Let’s remind the reader of how a cryptocurrency is defined. First and foremost, a cryptocurrency is a ledger of transactions. Imagine that if we were to register a group of people, and assign a number to each initially, allowing them to buy and sell between each other. Each starts out with their initial number but is free to trade as they wish, as long their transactions are consistent with their initial number and the historical record. As time rolls on, and as new people are added to this register, the ledger has documented all the payments in this mini-economy, and enables further payment between parties. This is why we can use the term “currency” in this context.


In order for a cryptocurrency to be useable, however, there needs to be proof that it isn’t subject to any fraud. If anybody registering transactions is able to tamper past records, they will be able to erase their past purchases, to appear that they haven’t actually spent any money. Any such modification, occurring even rarely, would make the ledger untrustworthy.

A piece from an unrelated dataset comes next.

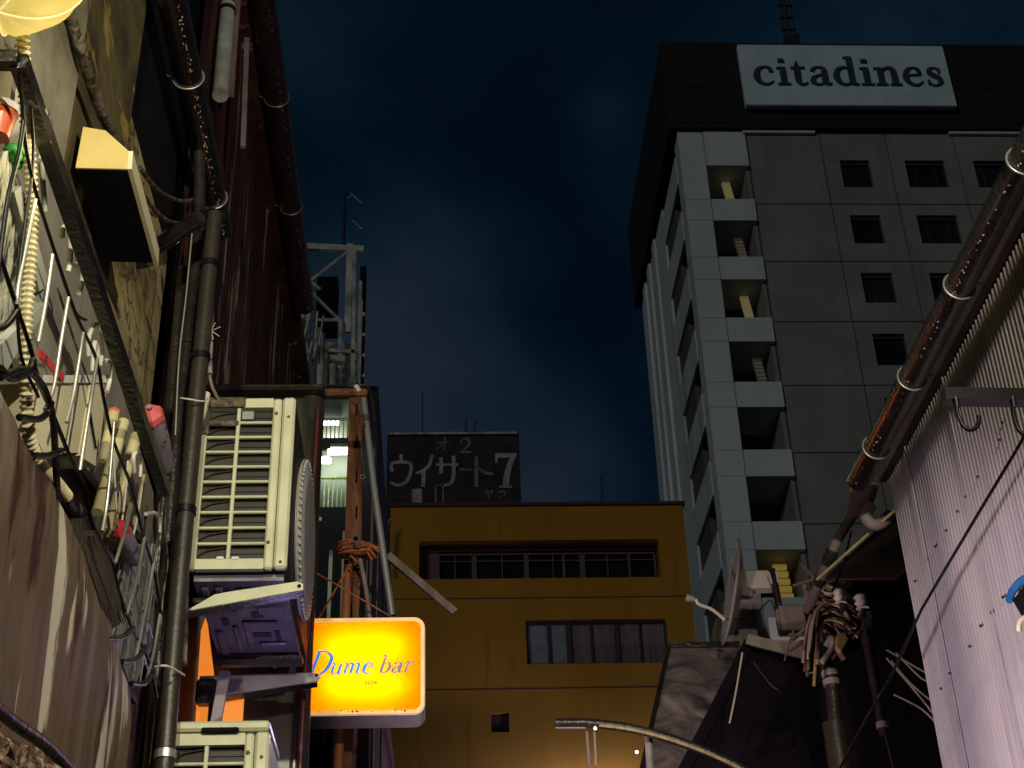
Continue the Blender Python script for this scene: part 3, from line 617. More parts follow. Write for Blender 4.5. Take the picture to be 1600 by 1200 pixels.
def make_gutter(a, b, r, mt_, label, clips, name='roof_gutter', clipm='wire', n=14):
    g = thing(name, (a[0], (a[1]+b[1])/2, a[2]-r), label, 'gutter')
    mb = MB()
    mb.tube([a, b], r, 20)
    mb.build('channel', mt_, g)
    for t in clips:
        p = Vector(a).lerp(Vector(b), t)
        c = MB().tube(ring(p, r+.004, Vector(b)-Vector(a), 22), .0035, 6, cap=False); c.tube([p+EX*(-r if a[0] > 0 else -r)*(-1 if a[0] > 0 else 1), p+EX*(r*1.8 if a[0] > 0 else -r*1.5)+EZ*.01], .003, 6)
        c.build('clip', clipm, g)
    dr = MB()
    for i in range(90):
        t = random.random(); an = math.radians(270+random.gauss(0, 5)+(28 if a[0] < 0 else -40)); p = Vector(a).lerp(Vector(b), t)+Vector((math.cos(an)*r, 0, math.sin(an)*r)); dr.sphere(p, random.uniform(.0010, .0030), 7, 5, sc_=(1, 1.3, 1.2))
    dr.build('water_drop', 'drop', g)['kind'] = 'stuff'
    return g
a = X(268, -30, -.9); b = X(345, 345, -.9); r1 = pxw(b, 22)
make_gutter(Vector((-.9, a.y, 5.42)), Vector((-.9, b.y, 5.42)), .052, 'gutter_dark', 'thick wet black gutter running along the upper left wall', [.32, .84])
a = X(408, -40, -.85); b = X(476, 482, -.85)
make_gutter(Vector((-.85, a.y, 7.09)), Vector((-.85, b.y, 7.07)), .062, 'gutter_red', 'beaded wine red gutter under the eave of the maroon house', [.30, .63])

# pipes on the left between concrete and maroon walls
def pipe(name, pts, r, mt_, label, cat='pipe', rings=(), group=None, ringm='thinblack', n=12, sm=True):
    o = thing(name, pts[-1], label, cat, group)
    P = smooth_pts(pts, 6) if sm and len(pts) > 2 else pts
    MB().tube(P, r, n).build('pipe_body', mt_, o)
    for t, rm in rings:
        i = int(t*(len(P)-1)); d = (Vector(P[min(i+1, len(P)-1)])-Vector(P[i-1 if i else 0])).normalized(); p = Vector(P[i]).lerp(Vector(P[min(i+1, len(P)-1)]), t*(len(P)-1)-i)
        MB().tube([p-d*.012, p+d*.012], r+.005, 14).build('pipe_collar', rm, o)
    return o
yd = 4.2
pipe('drainpipe', [Y(336, 335, yd), Y(300, 700, yd), Y(268, 1060, yd), Y(256, 1215, yd)], .027, 'pipe_brown', 'grey brown drainpipe running down left of the air conditioner', rings=[(.10, 'thinblack'), (.22, 'thinblack'), (.42, 'thinblack'), (.88, 'wire')])
pipe('elbow_pipe', [Y(200, 415, 4.1), Y(245, 385, 4.15), Y(300, 350, 4.2), Y(328, 338, 4.25), Y(346, 342, 4.3)], .030, 'gutter_dark', 'short dark elbow pipe joining the black gutter to the drainpipe', rings=[(.55, 'pipe_black')])
pipe('black_pipe', [Y(312, 230, 4.4), Y(308, 380, 4.4), Y(272, 740, 4.3), Y(234, 1215, 4.3)], .022, 'pipe_black', 'thick black pipe just left of the grey brown drainpipe', rings=[(.5, 'pipe_black')])
pipe('black_pipe', [Y(286, 420, 4.45), Y(262, 700, 4.4), Y(238, 1000, 4.4), Y(212, 1215, 4.4)], .020, 'pipe_black', 'thinner black pipe nearest the cracked ochre plaster')
pipe('black_pipe', [Y(330, 20, 4.9), Y(318, 120, 4.9), Y(312, 260, 4.8)], .03, 'pipe_black', 'dark upright pipe between black gutter and wooden slats')
pipe('pale_wire', [Y(300, 365, 4.05), Y(291, 460, 4.05), Y(280, 560, 4.05), Y(274, 680, 4.05)], .0028, 'wire', 'thin pale wire hanging beside the cracked ochre plaster', 'wire')
pipe('grey_pipe', [Y(356, 8, 4.95), Y(350, 80, 4.9), Y(344, 150, 4.85)], .035, 'scaff', 'short dull grey pipe high beside the black gutter', rings=[(.1, 'pipe_black')])
pipe('refrigerant_pipe', [Y(321, 615, 4.25), Y(316, 640, 4.25), Y(311, 655, 4.25)], .017, 'cream_pl', 'cream insulated pipe end strapped to the drainpipe', rings=[])
pipe('mossy_pipe', [Y(310, 655, 4.27), Y(303, 720, 4.27), Y(297, 790, 4.27), Y(291, 900, 4.27), Y(288, 1040, 4.27)], .0095, 'lagging', 'thin mossy pipe between the drainpipe and the air conditioner')
pipe('white_tie', [Y(282, 622, 4.15), Y(296, 624, 4.14), Y(318, 627, 4.17), Y(324, 622, 4.22)], .003, 'ceramic', 'white cable tie round the drainpipe above the air conditioner', 'cable tie')
pipe('white_tie', [Y(242, 1042, 4.1), Y(262, 1041, 4.1), Y(288, 1055, 4.2)], .0035, 'ceramic', 'white cable tie round the black pipes beside the lower bracket', 'cable tie')
pipe('lagged_pipe', [X(88, -20, -.95), X(110, 30, -.95), X(128, 85, -.94), X(142, 130, -.95), X(158, 175, -.95), X(173, 205, -.95)], .016, 'lagging', 'knobbly dirt-crusted pipe slanting above the vent duct', n=10)
# frayed tape bundle above the air conditioner
tb = thing('taped_cable', Y(332, 560, 4.25), 'grey white taped cable with frayed tie ends above the air conditioner', 'cable')
MB().tube(smooth_pts([Y(330, 450, 4.25), Y(331, 500, 4.25), Y(326, 560, 4.25), Y(330, 600, 4.25), Y(342, 626, 4.3)]), .006, 8).build('cable', 'pinkish', tb)
for p0, p1, rr in (((328, 535), (326, 562), .012), ((326, 565), (327, 585), .012)): MB().tube([Y(*p0, 4.24), Y(*p1, 4.24)], rr, 10).build('tape', 'bracketgrey', tb)
ti = MB()
for dx, dy in ((14, -6), (12, 8), (6, -12), (-4, -8), (3, 13)): ti.tube([Y(330, 517, 4.23), Y(330+dx, 517+dy, 4.2)], .002, 5)
ti.build('tie_end', 'ceramic', tb)
# chain of dark cables behind the vent duct
for i, (p, lab) in enumerate(((((215, 285), (235, 320), (262, 345), (300, 352)), 'beaded black cable sagging right of the vent duct'), (((218, 262), (250, 300), (290, 315), (322, 300)), 'upper dark cable sagging below the black gutter'))):
    pipe('sagging_cable', [X(*q, -.93) for q in p], .008, 'lagging', lab, 'cable')
# slats right of gutter at top
for i, (p, q, wd, mt_, lab) in enumerate((((372, -10), (360, 150), .03, 'pinkish', 'worn pale plank high beside the grey pipe'), ((386, 60), (380, 230), .022, 'bracketgrey', 'narrow grey plank leaning on the maroon house, right of the worn one'))):
    tag(MB().bar(Y(*p, 5.0+.1*i), Y(*q, 5.0+.1*i), wd, .015, up=(0, 1, 0)).build('timber_plank', mt_), lab, 'plank', 'planks by the black gutter')

# vent duct box; lamplight and shade are put into its end and body colours
vb = thing('vent_duct', (-.9, 3.3, 4.1), 'box duct coloured black for shade and yellow at its lit end on the concrete wall', 'vent')
fy = 3.16
P5 = [Y(*p, fy) for p in ((130, 198), (165, 204), (201, 236), (199, 264), (118, 262))]
bk = [p+Vector((0, .0, 0)) for p in P5]
MB().prism(P5, (0, .005, 0)).build('end_plate', M.setdefault('duct_yellow', mat('lamplit duct end', (.62, .47, .17), (.52, .38, .13), 6, rough=.6)), vb)
MB().prism([p+Vector((0, .006, 0)) for p in P5], (0, .42, 0)).build('duct', 'dark', vb)
e0 = P5[2]; e1 = P5[3]
MB().hexa([e1+Vector((.0, .0, 0)), e1+Vector((.012, 0, 0)), e1+Vector((.012, .445, 0)), e1+Vector((.0, .445, 0)), e0+Vector((.0, 0, 0)), e0+Vector((.012, 0, 0)), e0+Vector((.012, .445, 0)), e0+Vector((0, .445, 0))]).build('side_edge', 'cream_pl', vb)

# ---- guard rack
GX = -.8; RZ = 3.655
rk = thing('window_guard', (GX, 3.0, 3.0), 'black steel window guard rack with a top rail on the left wall', 'window guard')
ya, ye = 2.13, 3.9
rb = MB().bar((GX, ya, RZ), (GX, ye, RZ), .03, .036); rb.bar((GX, ya, RZ), (-1.0, ya-.0, RZ+.004), .028, .03); rb.build('top_rail', 'black', rk)
# curved strands forming open ovals
def strand(pts, r, mt_='thinblack', x=GX+.0, nm='strand'): 
    MB().tube(smooth_pts([X(p[0], p[1], x) for p in pts], 5), r, 7).build(nm, mt_, rk)
strand([(28, 84), (34, 150), (40, 225), (56, 300), (85, 392), (108, 462), (122, 500), (150, 560), (163, 628), (178, 690), (205, 760), (222, 830), (240, 890), (252, 960)], .0042)
strand([(0, 400), (27, 482), (48, 545), (62, 600), (86, 655), (110, 715), (132, 760), (142, 810), (160, 850), (175, 880), (186, 925), (206, 980), (232, 1030), (245, 1090)], .0048)
strand([(40, 160), (30, 235), (14, 300), (2, 380), (-4, 430)], .0048)
strand([(27, 484), (10, 508), (-5, 514)], .0065)
strand([(108, 462), (120, 492), (134, 500)], .004)
strand([(48, 165), (52, 250), (38, 360), (28, 440), (27, 484), (34, 560), (60, 620)], .0035)
for a in (((55, 312), (42, 380), (28, 450), (26, 475)), ((82, 398), (72, 470), (60, 535)), ((107, 465), (96, 530), (84, 605), (70, 640)), ((130, 520), (116, 610), (104, 660)), ((152, 560), (138, 650), (125, 735)), ((178, 660), (168, 780), (160, 830)), ((205, 790), (195, 830), (180, 880)), ((226, 840), (212, 910), (198, 960)), ((240, 880), (226, 960), (212, 1030)), ((250, 960), (240, 1020), (226, 1072))):
    strand(a, .0046, 'wire', GX+.004, 'upright_rod')
for a in (((0, 575), (20, 592), (45, 580), (52, 562)), ((30, 652), (60, 655), (76, 642), (80, 628)), ((52, 712), (75, 712), (96, 704)), ((0, 590), (40, 578), (68, 605), (82, 650), (86, 700), (90, 780)), ((168, 998), (190, 996), (208, 982)), ((190, 1034), (212, 1030), (228, 1010)), ((205, 1068), (225, 1068), (240, 1050))):
    strand(a, .0075, 'black', GX+.012, 'bent_hook')

# objects in the rack
def slab(poly, x, th, mt_, name, label, cat, parent=None, group=None):
    mb = MB().prism([X(p[0], p[1], x) for p in poly], (-th, 0, 0))
    o = mb.build(name, mt_, parent)
    if parent is None: tag(o, label, cat, group)
    return o
slab([(40, 130), (62, 180), (175, 560), (240, 770), (240, 860), (60, 640), (30, 560), (20, 300)], -.93, .02, 'graypanel', 'backing_board', 'tall grey brown board standing behind the window guard', 'board')
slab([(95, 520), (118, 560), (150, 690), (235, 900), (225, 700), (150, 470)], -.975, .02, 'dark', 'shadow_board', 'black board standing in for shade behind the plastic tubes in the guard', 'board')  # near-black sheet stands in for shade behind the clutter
slab([(-60, 250), (15, 235), (50, 400), (75, 460), (40, 520), (0, 560), (-60, 600)], -.86, .03, 'mesh_grey', 'plastic_basket', 'grey perforated plastic basket jammed into the near end of the guard', 'basket')
slab([(22, 300), (34, 290), (78, 445), (62, 455)], -.845, .02, 'greyplastic', 'basket_handle', 'grey flat bar lying across the perforated basket', 'bar')
slab([(0, 540), (20, 520), (72, 472), (74, 484), (30, 545), (4, 592)], -.84, .02, 'greyplastic', 'plastic_strip', 'grey plastic strip slanting below the basket', 'strip')
# hose
hp = [(36, 40), (38, 120), (42, 200), (48, 290), (50, 330), (46, 420), (40, 520), (41, 600), (44, 670), (58, 718), (86, 752), (104, 775)]
hs = thing('ribbed_hose', X(44, 700, -.83), 'cream ribbed drain hose running down through the guard', 'hose')
P = smooth_pts([X(p[0], p[1], -.83) for p in hp], 60)
rs = []; acc = 0
for i, p in enumerate(P):
    if i: acc += (P[i]-P[i-1]).length
    rs.append(.0125+.0026*math.sin(acc/.0125*2*math.pi))
MB().tube(P, rs, 14).build('hose', 'hose', hs)
bh = thing('black_hose', X(120, 830, -.84), 'black ribbed hose end lying under the cream hose', 'hose')
P = smooth_pts([X(p[0], p[1], -.845) for p in ((88, 765), (104, 788), (122, 806), (144, 830))], 40); acc = 0; rs = []
for i, p in enumerate(P):
    if i: acc += (P[i]-P[i-1]).length
    rs.append(.022+.002*math.sin(acc/.011*2*math.pi))
MB().tube(P, rs, 14).build('hose', 'gutter_dark', bh)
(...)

In the financial sector, there are real-world organizations hiring people to run checks on these transactions. The whole point of a cryptocurrency, however, is to remove any need for intermediaries. They cost money, or are in some cases simply unavailable. A cryptocurrency replaces a central trusted authority with a network, forcing each node (member of the network) to verify any new transactions.

The meaning of mining

When new transactions are created, they are sent to the entire network, and then each node assembles the transactions into a block. Once this is done, each node needs to complete a difficult mathematical puzzle, which requires time and energy. Time, because the calculations are long, and energy, because running a computer requires electricity (and therefore money).  This process is referred to as mining. The first node to finish this broadcasts the block to the entire network, with the other remaining nodes verifying that the block has valid transactions.

The trust trick

The trick of creating trust is in the network’s requirement of resource expenditure. The blocks that will be accepted by the network are those which create the longest chain of valid transactions. As a result, the dishonest node that is attempting fraud would need to be able to “mine” a false series of transactions (a type of alternative record) faster than the remaining network. The computing power of the fraudulent node would have to be higher than half of the network (hence the name “51% attack”) for this to happen reliably. This would mean that the scammer would need to mobilize more computing power than half of the entire global bitcoin network. Achieving this would be so costly that it would completely defeat the purpose at any attempt of fraudulent gain of Bitcoin.

These results call for some thought. Starting with purely technical details like network rules and mathematical puzzles, we have arrived at creating a means of payment, and therefore a form of trust. This is an instance where a problem of a social nature can be addressed by technological means. For now, there may be only a minority of legitimate uses for cryptocurrencies. It would seem however that cryptocurrencies are very much a product of their time. As there has been a sharp increase in protectionist tendencies very recently, the payment applications for cryptocurrencies are very likely to increase.